KELTIE FERRIS
b. 1977

Keltie Ferris’s unique approach to abstraction maps the catalytic qualities of medium and technique onto expressions of physicality, energy, and change. His works thrum with a vibrant use of color and a diverse deployment of pictorial forms and textural applications. Hand-painted pattern fields, bursts of spray paint and oil pastel, raised outlines, and pixelated backgrounds nod to a wide range of visual lineages, from natural motifs and ancient craftwork to modern Expressionism and contemporary digital image cultures. In his large-scale paintings, thick areas of medium are built up, then alternately swiped, blurred, and removed with a variety of tools. By deconstructing his own process of painting into its most fundamental actions and materials, Ferris offers an expansive vision of abstraction as a site of formal experimentation and conceptual ingenuity.

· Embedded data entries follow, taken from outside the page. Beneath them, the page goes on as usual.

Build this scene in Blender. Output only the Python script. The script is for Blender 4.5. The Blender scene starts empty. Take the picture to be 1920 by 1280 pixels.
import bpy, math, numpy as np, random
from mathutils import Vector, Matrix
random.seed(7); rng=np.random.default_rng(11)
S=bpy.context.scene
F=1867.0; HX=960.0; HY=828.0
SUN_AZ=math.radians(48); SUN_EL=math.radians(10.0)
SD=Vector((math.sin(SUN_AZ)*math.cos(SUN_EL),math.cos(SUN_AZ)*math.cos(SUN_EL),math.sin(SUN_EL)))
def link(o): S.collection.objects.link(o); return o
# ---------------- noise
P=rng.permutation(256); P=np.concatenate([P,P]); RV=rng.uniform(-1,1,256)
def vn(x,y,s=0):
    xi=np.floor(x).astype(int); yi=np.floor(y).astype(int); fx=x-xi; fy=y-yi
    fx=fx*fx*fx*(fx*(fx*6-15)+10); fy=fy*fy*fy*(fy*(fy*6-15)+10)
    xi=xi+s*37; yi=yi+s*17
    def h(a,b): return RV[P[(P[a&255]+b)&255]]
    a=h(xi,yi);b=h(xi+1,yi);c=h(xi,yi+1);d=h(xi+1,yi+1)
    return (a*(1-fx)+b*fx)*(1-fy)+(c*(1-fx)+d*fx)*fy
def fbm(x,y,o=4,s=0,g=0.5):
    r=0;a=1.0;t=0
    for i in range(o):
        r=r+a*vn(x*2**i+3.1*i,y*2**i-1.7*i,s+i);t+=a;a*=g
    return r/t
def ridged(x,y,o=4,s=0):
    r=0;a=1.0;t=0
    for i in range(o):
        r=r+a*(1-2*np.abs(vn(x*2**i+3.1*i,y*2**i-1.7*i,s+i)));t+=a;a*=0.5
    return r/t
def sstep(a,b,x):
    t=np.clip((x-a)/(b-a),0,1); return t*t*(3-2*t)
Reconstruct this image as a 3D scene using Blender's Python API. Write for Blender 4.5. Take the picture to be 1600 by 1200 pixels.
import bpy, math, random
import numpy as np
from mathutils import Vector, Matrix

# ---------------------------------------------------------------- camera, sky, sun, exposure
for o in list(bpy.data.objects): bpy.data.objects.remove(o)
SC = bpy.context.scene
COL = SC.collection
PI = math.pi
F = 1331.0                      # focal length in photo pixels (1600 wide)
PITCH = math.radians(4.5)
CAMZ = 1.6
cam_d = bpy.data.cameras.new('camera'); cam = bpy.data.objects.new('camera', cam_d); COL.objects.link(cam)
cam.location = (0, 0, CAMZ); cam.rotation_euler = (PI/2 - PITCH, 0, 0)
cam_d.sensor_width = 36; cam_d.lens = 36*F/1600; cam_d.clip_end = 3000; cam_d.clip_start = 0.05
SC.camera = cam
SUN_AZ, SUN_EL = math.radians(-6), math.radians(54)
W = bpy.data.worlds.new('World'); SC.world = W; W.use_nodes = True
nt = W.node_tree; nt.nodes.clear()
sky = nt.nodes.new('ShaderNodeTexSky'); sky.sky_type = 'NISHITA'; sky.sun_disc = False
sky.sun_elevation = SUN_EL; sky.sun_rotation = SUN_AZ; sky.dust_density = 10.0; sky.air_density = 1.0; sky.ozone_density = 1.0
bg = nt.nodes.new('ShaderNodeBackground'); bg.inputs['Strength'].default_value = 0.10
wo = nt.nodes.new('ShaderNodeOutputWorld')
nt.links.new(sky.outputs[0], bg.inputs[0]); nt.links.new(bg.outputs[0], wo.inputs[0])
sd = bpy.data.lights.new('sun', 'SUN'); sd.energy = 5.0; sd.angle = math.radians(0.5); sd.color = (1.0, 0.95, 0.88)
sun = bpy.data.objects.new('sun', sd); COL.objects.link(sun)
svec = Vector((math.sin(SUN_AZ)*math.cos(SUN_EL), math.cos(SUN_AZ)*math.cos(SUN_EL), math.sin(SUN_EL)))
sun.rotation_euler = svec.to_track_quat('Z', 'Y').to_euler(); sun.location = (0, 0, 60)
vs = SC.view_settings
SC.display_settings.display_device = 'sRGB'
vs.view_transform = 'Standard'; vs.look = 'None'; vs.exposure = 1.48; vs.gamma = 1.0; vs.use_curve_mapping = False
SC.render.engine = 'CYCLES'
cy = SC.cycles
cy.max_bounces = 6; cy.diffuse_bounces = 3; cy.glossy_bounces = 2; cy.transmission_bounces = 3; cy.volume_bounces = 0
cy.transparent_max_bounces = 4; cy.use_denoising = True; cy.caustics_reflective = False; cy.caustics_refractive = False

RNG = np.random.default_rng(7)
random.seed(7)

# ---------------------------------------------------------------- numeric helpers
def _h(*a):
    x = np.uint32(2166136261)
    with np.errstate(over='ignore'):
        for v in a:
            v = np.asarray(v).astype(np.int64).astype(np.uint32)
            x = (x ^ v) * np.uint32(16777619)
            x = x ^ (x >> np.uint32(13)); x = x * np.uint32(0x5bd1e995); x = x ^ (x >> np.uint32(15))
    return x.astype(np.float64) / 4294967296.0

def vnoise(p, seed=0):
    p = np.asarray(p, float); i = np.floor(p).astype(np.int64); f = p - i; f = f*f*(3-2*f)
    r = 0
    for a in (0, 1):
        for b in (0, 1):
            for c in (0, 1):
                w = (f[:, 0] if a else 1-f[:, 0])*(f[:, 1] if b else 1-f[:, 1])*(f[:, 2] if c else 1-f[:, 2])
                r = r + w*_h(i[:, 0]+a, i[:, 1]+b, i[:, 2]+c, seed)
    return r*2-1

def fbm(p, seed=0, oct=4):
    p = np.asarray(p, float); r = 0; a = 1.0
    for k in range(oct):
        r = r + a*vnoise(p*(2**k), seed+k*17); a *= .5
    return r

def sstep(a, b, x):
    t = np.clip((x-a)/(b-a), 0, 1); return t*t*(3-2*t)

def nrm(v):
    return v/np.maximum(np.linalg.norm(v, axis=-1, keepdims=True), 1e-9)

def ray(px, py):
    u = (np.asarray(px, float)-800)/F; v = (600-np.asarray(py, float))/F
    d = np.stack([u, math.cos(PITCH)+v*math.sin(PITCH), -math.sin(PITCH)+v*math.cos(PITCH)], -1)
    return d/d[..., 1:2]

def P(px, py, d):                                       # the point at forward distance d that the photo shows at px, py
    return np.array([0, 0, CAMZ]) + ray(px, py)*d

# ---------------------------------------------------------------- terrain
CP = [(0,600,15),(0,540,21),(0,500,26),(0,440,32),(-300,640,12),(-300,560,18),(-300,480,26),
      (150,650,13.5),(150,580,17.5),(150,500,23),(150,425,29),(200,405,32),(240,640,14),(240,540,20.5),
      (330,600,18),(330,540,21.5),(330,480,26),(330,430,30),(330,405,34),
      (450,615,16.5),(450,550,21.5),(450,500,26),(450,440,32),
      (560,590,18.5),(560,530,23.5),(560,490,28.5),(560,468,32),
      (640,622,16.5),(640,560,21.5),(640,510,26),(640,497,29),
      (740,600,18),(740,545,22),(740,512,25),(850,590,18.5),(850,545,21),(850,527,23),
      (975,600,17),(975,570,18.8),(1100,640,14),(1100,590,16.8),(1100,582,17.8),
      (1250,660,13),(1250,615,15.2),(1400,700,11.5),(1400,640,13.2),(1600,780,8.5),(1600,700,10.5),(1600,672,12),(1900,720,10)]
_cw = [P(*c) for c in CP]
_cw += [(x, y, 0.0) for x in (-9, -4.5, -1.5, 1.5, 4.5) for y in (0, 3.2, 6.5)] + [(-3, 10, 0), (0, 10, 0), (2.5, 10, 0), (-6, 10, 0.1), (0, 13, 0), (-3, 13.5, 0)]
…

This keen articulation of materiality is further evinced by an ongoing series of body prints, which transform painting into a personal index. Using natural oils and pigments, Ferris wields his own body as a brush and imprints its form onto the canvas or paper surface. The artist thus becomes both process and material, action and image—a presence conveyed through each imprinted mark, reifying the relationship between Ferris’s self and the work of art.

Keltie Ferris (b. 1977, Louisville, KY) received his BFA from the Nova Scotia College of Art and Design in 2004 and his MFA from the Yale School of Art in 2006. His work has recently been shown in solo exhibitions at Mitchell-Innes & Nash, New York (2023, 2021); Morán Morán, Mexico City (2023), Los Angeles, CA (2019); Kadel Willborn, Düsseldorf, Germany (2019); and the Speed Art Museum, Louisville, KY (2018). His work is included in the public collections of the Asheville Art Museum, Asheville, NC; Bronx Museum of the Arts, Bronx, NY; the Kemper Museum of Contemporary Art, Kansas City, MO; the Knoxville Museum of Art, Knoxville, TN; the San Antonio Museum of Art, San Antonio, TX; and the Speed Museum of Art, Louisville, KY, among others.